VIII. FINAL AWARDS:
If the Company achieves the Funding Goal, the Plan will fund at the maximum award per Eligible Employee for such performance period. The Committee will then use discretion to determine the “Final Award” to be paid to each Eligible Employee based on one or more of the following: (i) formula(s) or other objective metrics that it establishes for the applicable performance period based on one or more of the Performance Criteria (and permitted adjustments to the manner of measurement of such criteria) set forth above, (ii) management’s recommendations to the Committee regarding individual performance, (iii) the Company’s achievement of other financial goals, product milestones, or strategic goals, (iv) cross-functional teamwork and collaboration, (v) unforeseen changes in the economy and/or geopolitical climate, and (vi) any other factors deemed material by the Committee. The Final Award payable to any Eligible Employee with respect to any fiscal year shall not exceed $4,000,000. The Committee reserves the discretion to pay the Final Award, or a portion thereof, using shares of the Company’s common stock issued under the 2006 Equity Plan.
IX. PAYMENT SCHEDULE:
Payment of Final Awards will occur within thirty (30) days following the date of certification by the Committee (the “Certificate Date”) that the performance and other criteria for payment have been satisfied and the Final Award is determined. An Eligible Employee must remain employed by the Company as of the payment date to earn and vest in the Final Award. If the Committee waives the requirement that an Eligible Employee must be employed on the date the Final Award is to be paid, in order to ensure exemption from Section 409A of the Internal Revenue Code of 1986, as amended (the “Code”), payout shall occur no later than the 15th day of the third month following the later of: (i) the end of the Company’s taxable year in which such requirement is waived or (ii) the end of the calendar year in which such requirement is waived.
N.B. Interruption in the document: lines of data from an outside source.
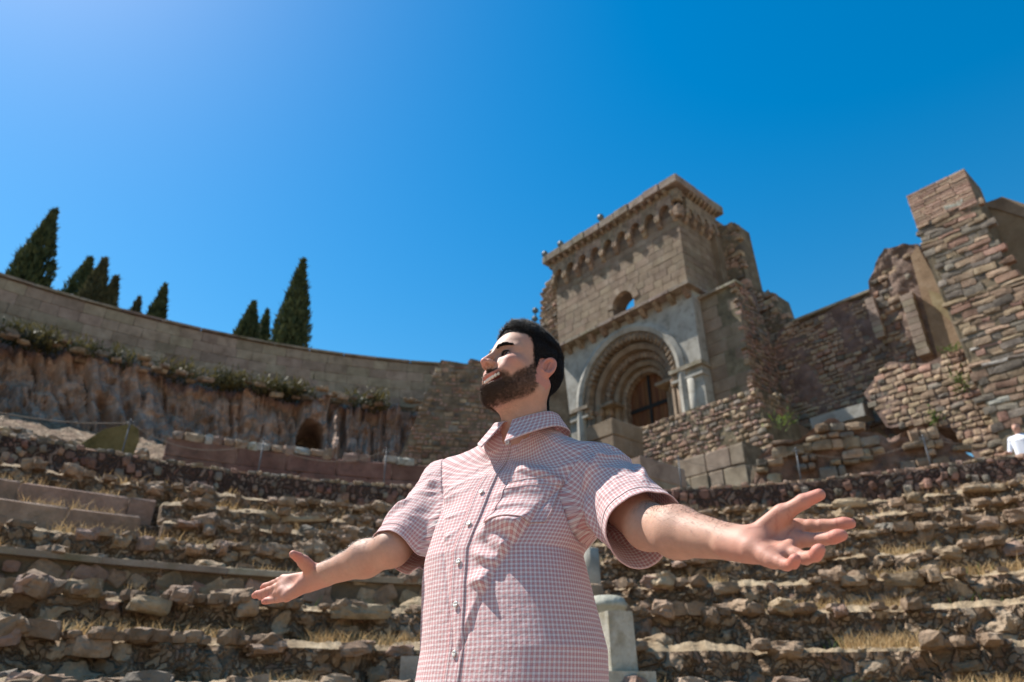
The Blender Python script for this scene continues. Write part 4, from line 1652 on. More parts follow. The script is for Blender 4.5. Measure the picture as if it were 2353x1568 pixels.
# brick courses at the head
z = ztop - .02
i = 0
while z > ztop - 1.25:
    x = sR
    while x < sL:
        l = rnd.uniform(.32, .5)
        l = min(l, sL - x)
        if l > .05 and (z > ztop - .9 or rnd.random() < .6):
            piece('brick', rnd.choice(BLOCKS['brick']), rt, RT.mat(x + l / 2, z - .055, .06 + rnd.uniform(-.008, .008), l - .012, .095, .2))
        x += l
    z -= .108
rubble_face(rt, RT, [(sR - .6, Z_FL - 2.2), (sL - .2, Z_FL - 2.2), (sL - .03, ztop - 1.0), (sR + .03, ztop - 1.0)], .11, .25, .2, .62, mix=(('rubble', .46), ('rubble_dark', .36), ('rubble_red', .14), ('marble', .04)), seed=62, cap=290, kind='slab', proud=.012, gap=.02)

rb = empty('rear_wall', 'brown rendered wall with a lit top edge at the right border', 'wall')
RR = Frame(RT.at(sR, 0, 1.3), fdir)
q = [RR.on(*p) for p in ((2240, 478), (2302, 452), (2420, 490), (2440, 900), (2240, 900))]
prism(RR, [q[4], q[0], q[1], q[2], q[3]], .8, 'wall_panel', MAT['brown'], rb)
q2 = [RR.on(*p, -.05) for p in ((2250, 471), (2302, 453), (2420, 490), (2420, 520), (2300, 483))]
prism(RR, q2, .3, 'parapet', MAT['ashlar'], rb, e0=-.05)

# connecting wall between tower and buttress
cwall = empty('ruined_wall', 'long ruined rubble wall between the church and the buttress', 'wall')
CW = Frame(TF.at(0, 0, 2.6), fdir)
pc = [CW.on(*p) for p in ((1730, 1010), (1790, 760), (1826, 743), (1900, 717), (1962, 691), (2004, 684), (2075, 690), (2240, 830), (2240, 1010))]
rough_sheet(CW, pc, 'wall_core', MAT['mortar'], cwall, thick=1.0, cell=.1, amp=.16, freq=1.5, seed=71)
rubble_face(cwall, CW, pc, .11, .25, .14, .38, mix=(('rubble', .72), ('rubble_dark', .16), ('rubble_red', .12)), seed=72, cap=295, proud=.03, skip=.06)
a, b = CW.on(1826, 742), CW.on(2004, 683)
box_on(CW, b[0], a[0], a[1] - .0, a[1] + .09, -.12, .7, 'coping', MAT['cornice'], cwall)

# tall stump with pilaster strips left of the buttress
st = empty('wall_stump', 'tall broken wall stump with brick pilaster strips beside the buttress', 'ruin')
SW = Frame(TF.at(0, 0, 1.9), fdir)
ps = [SW.on(*p) for p in ((2060, 840), (2005, 690), (1996, 672), (1993, 645), (2021, 590), (2034, 570), (2112, 565), (2160, 640), (2215, 700), (2300, 850))]
rough_sheet(SW, ps, 'stump_core', MAT['mortar'], st, thick=.9, cell=.08, amp=.2, freq=1.7, seed=81)
rubble_face(st, SW, [SW.on(*p) for p in ((2060, 840), (2000, 672), (2021, 600), (2036, 580), (2085, 590), (2110, 800), (2100, 850))], .12, .28, .14, .4, seed=82, cap=120, skip=.35)
q = [SW.on(*p) for p in ((2095, 590), (2112, 568), (2150, 640), (2230, 830), (2160, 830))]
prism(SW, q, .3, 'render_patch', MAT['orange'], st, e0=-.1)


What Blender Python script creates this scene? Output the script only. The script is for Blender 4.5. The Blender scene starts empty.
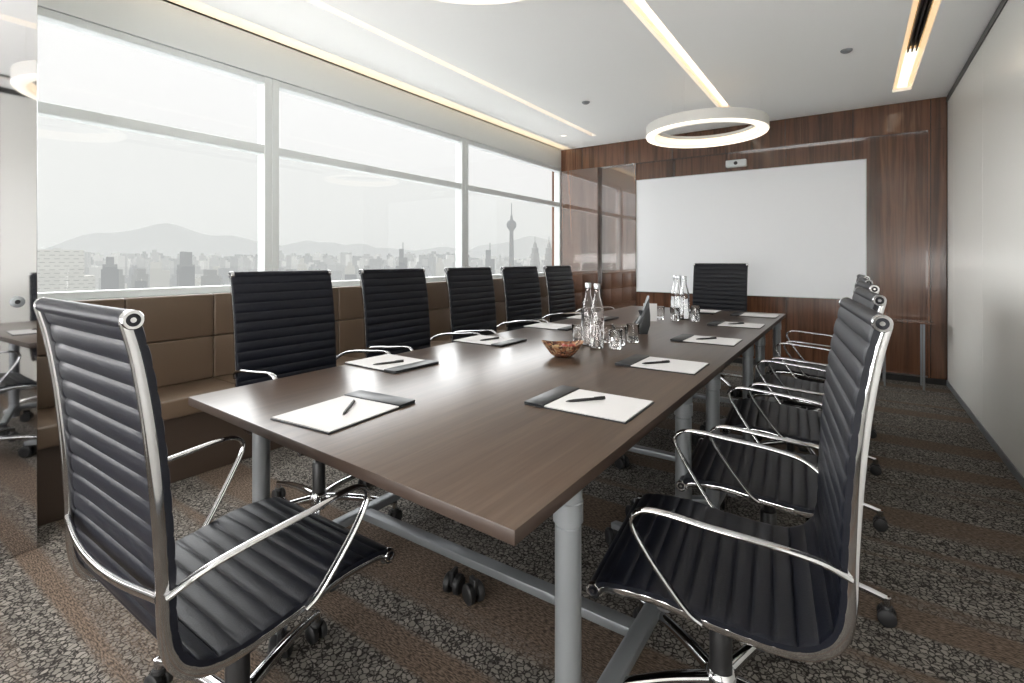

X. IMPORTANT NOTES ABOUT THE PLAN:
A. The Company shall have the right to deduct from all payments under the Plan any federal, state, or local income and/or payroll taxes required by law to be withheld with respect to such payments. The Company also may withhold from any other amount payable by the Company or any affiliate to an Eligible Employee an amount equal to the taxes required to be withheld with respect to any award under the Plan.
B. Awards under the Plan represent unfunded and unsecured obligations of the Company and a holder of any right hereunder shall have no rights other than those of a general unsecured creditor to the Company.
C. To the extent the Committee permits beneficiary designations and waives the requirement that the Eligible Employee be employed as of the payment date, any payments due under the Plan to a deceased Eligible Employee shall be paid to the beneficiary duly designated by the Eligible Employee in accordance with the Company’s practices. If no such beneficiary has been designated or survives the Eligible Employee, payment shall be made to the Eligible Employee’s legal representative. A beneficiary designation may be changed or revoked by an Eligible Employee at any time, provided the change or revocation is filed with the Company prior to the Eligible Employee’s death.
D. A person’s rights and interests under the Plan, including any award previously made to such person or any amounts payable under the Plan, may not be assigned, pledged, or transferred except, in the event of an Eligible Employee’s death, to a designated beneficiary if permitted by the Committee, or in the absence of such designation, by will or the laws of descent and distribution.
E. The validity, construction, and effect of the Plan, any rules and regulations relating to the Plan, and any award shall be determined in accordance with the laws of the State of California (without giving effect to principles of conflicts of laws thereof). No Award made under the Plan shall be intended to be deferred compensation under Section 409A of the Code and will be interpreted accordingly.
F. This Plan supersedes and replaces all prior executive incentive plans applicable to Eligible Employees for performance periods commencing on or after the effective date of this Plan.
G. The Committee reserves the right to terminate or make changes to the Plan at any time, with or without notice. The Committee may likewise terminate an individual’s participation in the Plan at any time, with or without notice.